Set task: Starting at the top of the entries, restate word for word each line up to and including the one with "from mathutils import Vector, Matrix".
***** Supplied data *****
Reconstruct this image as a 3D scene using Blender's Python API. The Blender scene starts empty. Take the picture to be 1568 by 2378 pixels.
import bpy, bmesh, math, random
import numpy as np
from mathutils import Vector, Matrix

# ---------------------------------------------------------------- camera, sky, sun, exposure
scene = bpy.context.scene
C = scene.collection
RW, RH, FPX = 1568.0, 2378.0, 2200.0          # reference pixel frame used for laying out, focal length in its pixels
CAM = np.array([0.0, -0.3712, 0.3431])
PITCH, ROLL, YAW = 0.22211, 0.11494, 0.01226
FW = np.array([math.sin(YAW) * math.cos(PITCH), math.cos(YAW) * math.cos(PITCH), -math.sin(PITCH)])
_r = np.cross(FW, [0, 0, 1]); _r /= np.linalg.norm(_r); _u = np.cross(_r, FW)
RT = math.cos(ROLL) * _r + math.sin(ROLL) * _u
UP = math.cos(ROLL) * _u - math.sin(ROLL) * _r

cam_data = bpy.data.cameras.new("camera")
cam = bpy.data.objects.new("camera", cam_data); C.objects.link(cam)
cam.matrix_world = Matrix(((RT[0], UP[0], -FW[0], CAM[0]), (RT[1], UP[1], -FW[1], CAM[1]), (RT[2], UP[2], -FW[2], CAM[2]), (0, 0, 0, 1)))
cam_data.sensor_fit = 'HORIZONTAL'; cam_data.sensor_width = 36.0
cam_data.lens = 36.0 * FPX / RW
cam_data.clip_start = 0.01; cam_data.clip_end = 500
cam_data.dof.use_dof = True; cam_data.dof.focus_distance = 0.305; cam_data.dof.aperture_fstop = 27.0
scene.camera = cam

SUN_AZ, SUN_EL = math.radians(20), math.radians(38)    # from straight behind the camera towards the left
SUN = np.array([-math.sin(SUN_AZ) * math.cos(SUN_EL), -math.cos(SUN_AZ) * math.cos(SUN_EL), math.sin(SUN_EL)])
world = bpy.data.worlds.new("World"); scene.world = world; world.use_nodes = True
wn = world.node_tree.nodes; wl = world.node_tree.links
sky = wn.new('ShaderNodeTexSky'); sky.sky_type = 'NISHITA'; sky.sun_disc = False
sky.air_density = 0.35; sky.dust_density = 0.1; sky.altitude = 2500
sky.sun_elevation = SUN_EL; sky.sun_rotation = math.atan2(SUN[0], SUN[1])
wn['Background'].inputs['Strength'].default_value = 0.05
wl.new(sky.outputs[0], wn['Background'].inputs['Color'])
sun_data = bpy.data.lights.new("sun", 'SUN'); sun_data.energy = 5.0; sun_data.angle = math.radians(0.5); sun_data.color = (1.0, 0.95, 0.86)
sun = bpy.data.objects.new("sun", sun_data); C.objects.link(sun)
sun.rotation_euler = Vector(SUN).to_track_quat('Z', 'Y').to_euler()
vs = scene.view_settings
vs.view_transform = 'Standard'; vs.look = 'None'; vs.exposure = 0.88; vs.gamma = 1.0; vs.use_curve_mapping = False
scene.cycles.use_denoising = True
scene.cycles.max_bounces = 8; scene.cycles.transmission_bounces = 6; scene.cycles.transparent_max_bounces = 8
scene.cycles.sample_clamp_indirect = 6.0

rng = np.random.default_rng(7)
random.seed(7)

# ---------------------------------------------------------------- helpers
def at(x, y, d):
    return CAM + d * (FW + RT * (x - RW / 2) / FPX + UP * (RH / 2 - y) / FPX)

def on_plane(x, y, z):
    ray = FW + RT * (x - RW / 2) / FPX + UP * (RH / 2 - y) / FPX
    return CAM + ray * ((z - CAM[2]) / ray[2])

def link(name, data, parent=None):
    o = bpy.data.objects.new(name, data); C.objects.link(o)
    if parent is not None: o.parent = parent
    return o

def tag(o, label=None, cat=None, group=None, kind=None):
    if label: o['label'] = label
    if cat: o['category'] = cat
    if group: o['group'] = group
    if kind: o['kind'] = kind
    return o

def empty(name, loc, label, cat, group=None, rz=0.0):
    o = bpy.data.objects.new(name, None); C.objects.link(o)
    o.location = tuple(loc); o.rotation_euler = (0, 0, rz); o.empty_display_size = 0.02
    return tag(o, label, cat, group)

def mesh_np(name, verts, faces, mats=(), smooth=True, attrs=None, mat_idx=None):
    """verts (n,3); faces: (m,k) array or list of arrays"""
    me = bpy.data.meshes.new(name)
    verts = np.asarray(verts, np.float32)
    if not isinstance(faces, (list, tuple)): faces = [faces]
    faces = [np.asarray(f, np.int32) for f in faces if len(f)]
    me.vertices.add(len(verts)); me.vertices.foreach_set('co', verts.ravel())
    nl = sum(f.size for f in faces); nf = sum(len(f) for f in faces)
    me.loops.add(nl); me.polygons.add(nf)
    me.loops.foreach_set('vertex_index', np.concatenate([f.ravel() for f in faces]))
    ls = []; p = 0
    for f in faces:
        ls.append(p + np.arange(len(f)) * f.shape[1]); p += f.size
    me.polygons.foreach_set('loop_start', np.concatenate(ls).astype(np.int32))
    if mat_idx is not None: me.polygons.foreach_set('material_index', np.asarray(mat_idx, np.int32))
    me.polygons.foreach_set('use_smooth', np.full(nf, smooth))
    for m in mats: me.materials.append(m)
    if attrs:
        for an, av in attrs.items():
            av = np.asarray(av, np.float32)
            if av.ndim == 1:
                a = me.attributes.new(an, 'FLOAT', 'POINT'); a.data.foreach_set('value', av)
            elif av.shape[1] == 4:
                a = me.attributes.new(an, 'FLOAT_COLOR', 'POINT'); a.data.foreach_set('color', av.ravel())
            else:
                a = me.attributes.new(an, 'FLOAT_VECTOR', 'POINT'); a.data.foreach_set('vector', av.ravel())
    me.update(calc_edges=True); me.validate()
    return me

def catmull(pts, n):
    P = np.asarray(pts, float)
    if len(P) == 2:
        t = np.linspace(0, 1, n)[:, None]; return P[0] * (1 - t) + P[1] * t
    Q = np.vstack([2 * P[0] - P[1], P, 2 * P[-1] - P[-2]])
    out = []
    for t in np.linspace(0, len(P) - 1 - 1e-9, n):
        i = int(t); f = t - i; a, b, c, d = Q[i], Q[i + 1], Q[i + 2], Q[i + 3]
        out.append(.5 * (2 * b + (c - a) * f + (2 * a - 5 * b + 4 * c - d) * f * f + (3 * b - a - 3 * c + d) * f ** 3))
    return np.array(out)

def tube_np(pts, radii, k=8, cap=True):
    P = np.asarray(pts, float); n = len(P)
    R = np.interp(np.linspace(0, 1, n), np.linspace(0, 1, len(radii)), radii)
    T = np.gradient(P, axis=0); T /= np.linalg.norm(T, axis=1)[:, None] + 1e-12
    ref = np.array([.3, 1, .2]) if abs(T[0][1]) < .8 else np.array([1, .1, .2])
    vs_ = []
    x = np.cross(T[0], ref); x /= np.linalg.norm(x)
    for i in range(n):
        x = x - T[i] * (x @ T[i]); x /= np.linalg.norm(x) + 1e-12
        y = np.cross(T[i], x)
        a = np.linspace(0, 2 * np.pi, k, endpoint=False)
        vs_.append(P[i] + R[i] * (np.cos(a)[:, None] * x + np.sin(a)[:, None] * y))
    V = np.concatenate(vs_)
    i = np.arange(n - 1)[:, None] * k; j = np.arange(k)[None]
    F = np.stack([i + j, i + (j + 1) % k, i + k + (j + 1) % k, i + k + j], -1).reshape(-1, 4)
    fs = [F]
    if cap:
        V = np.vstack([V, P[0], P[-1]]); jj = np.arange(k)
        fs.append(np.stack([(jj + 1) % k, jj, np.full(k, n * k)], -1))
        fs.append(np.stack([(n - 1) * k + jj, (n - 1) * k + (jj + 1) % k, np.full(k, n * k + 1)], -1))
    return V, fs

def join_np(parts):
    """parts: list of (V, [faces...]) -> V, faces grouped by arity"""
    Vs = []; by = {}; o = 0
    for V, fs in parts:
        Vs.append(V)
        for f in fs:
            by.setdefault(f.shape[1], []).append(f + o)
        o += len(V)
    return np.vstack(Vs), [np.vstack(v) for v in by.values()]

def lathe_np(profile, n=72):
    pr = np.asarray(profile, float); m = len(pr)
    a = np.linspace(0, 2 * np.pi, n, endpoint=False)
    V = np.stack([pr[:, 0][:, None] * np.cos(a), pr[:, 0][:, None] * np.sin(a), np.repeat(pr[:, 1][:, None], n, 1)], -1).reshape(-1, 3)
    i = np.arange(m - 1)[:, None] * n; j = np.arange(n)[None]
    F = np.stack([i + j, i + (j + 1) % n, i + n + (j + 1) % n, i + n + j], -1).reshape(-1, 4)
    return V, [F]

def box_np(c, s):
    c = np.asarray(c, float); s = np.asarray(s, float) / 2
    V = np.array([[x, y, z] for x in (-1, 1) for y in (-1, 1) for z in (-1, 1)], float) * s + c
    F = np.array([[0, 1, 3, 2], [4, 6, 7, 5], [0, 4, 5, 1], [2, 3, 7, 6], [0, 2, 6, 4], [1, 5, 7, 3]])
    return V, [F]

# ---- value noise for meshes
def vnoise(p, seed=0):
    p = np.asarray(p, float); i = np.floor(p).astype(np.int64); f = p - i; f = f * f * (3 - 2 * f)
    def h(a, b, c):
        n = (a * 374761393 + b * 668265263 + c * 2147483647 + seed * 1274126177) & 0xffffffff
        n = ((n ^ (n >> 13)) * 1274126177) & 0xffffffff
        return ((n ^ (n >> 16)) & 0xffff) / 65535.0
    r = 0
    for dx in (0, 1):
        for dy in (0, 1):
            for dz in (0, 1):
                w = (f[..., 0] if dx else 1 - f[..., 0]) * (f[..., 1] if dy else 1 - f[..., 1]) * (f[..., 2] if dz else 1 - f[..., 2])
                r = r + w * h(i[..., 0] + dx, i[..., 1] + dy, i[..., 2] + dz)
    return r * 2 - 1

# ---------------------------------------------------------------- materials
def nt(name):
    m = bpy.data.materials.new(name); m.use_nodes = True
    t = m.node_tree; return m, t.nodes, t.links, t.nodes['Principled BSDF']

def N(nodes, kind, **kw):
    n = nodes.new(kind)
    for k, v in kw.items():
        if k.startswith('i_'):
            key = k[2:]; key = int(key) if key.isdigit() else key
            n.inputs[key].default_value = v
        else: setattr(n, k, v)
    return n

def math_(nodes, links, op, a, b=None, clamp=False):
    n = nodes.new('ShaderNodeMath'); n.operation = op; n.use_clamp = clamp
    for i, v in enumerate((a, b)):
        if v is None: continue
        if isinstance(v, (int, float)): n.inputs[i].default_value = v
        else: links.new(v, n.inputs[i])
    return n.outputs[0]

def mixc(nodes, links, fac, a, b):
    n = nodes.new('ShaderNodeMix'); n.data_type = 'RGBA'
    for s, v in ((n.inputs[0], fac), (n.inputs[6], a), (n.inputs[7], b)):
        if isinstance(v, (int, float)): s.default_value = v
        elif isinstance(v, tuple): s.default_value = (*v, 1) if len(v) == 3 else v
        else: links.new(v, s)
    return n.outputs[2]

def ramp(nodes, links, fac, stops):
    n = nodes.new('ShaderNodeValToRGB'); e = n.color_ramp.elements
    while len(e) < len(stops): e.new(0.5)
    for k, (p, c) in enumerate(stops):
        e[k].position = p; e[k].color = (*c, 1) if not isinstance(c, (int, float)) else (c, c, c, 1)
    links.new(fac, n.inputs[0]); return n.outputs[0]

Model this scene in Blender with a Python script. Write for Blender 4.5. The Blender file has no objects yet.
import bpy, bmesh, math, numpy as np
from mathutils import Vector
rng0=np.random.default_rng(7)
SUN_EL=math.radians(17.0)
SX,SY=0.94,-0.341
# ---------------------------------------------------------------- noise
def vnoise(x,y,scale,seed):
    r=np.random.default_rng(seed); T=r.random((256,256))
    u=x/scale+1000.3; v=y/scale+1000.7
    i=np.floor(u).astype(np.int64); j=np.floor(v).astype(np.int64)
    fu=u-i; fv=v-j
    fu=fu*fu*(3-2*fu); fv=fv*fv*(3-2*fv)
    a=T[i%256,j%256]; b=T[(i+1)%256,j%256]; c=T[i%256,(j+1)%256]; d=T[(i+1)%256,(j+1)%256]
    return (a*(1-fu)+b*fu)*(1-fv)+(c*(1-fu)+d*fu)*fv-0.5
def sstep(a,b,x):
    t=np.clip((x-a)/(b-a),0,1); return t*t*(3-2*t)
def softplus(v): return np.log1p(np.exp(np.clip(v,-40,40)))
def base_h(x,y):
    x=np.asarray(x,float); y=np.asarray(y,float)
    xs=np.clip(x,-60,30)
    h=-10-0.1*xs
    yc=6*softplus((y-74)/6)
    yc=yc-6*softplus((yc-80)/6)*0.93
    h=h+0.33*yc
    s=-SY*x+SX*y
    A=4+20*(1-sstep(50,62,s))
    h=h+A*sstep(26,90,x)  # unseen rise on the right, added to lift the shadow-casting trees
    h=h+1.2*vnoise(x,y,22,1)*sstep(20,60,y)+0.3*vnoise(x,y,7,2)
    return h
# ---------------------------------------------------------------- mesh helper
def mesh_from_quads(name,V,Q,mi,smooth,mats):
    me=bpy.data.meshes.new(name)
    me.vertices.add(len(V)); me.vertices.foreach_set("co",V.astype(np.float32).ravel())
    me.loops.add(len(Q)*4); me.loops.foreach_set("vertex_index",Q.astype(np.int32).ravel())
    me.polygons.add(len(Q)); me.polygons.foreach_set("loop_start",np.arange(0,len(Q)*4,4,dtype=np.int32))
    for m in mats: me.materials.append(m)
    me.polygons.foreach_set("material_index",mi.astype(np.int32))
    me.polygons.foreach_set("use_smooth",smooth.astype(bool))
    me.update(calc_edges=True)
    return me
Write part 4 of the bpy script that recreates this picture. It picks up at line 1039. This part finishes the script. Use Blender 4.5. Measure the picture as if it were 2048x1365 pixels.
*****
Exercise output:
Reconstruct this image as a 3D scene using Blender's Python API. The Blender scene starts empty. Take the picture to be 1568 by 2378 pixels.
import bpy, bmesh, math, random
import numpy as np
from mathutils import Vector, Matrix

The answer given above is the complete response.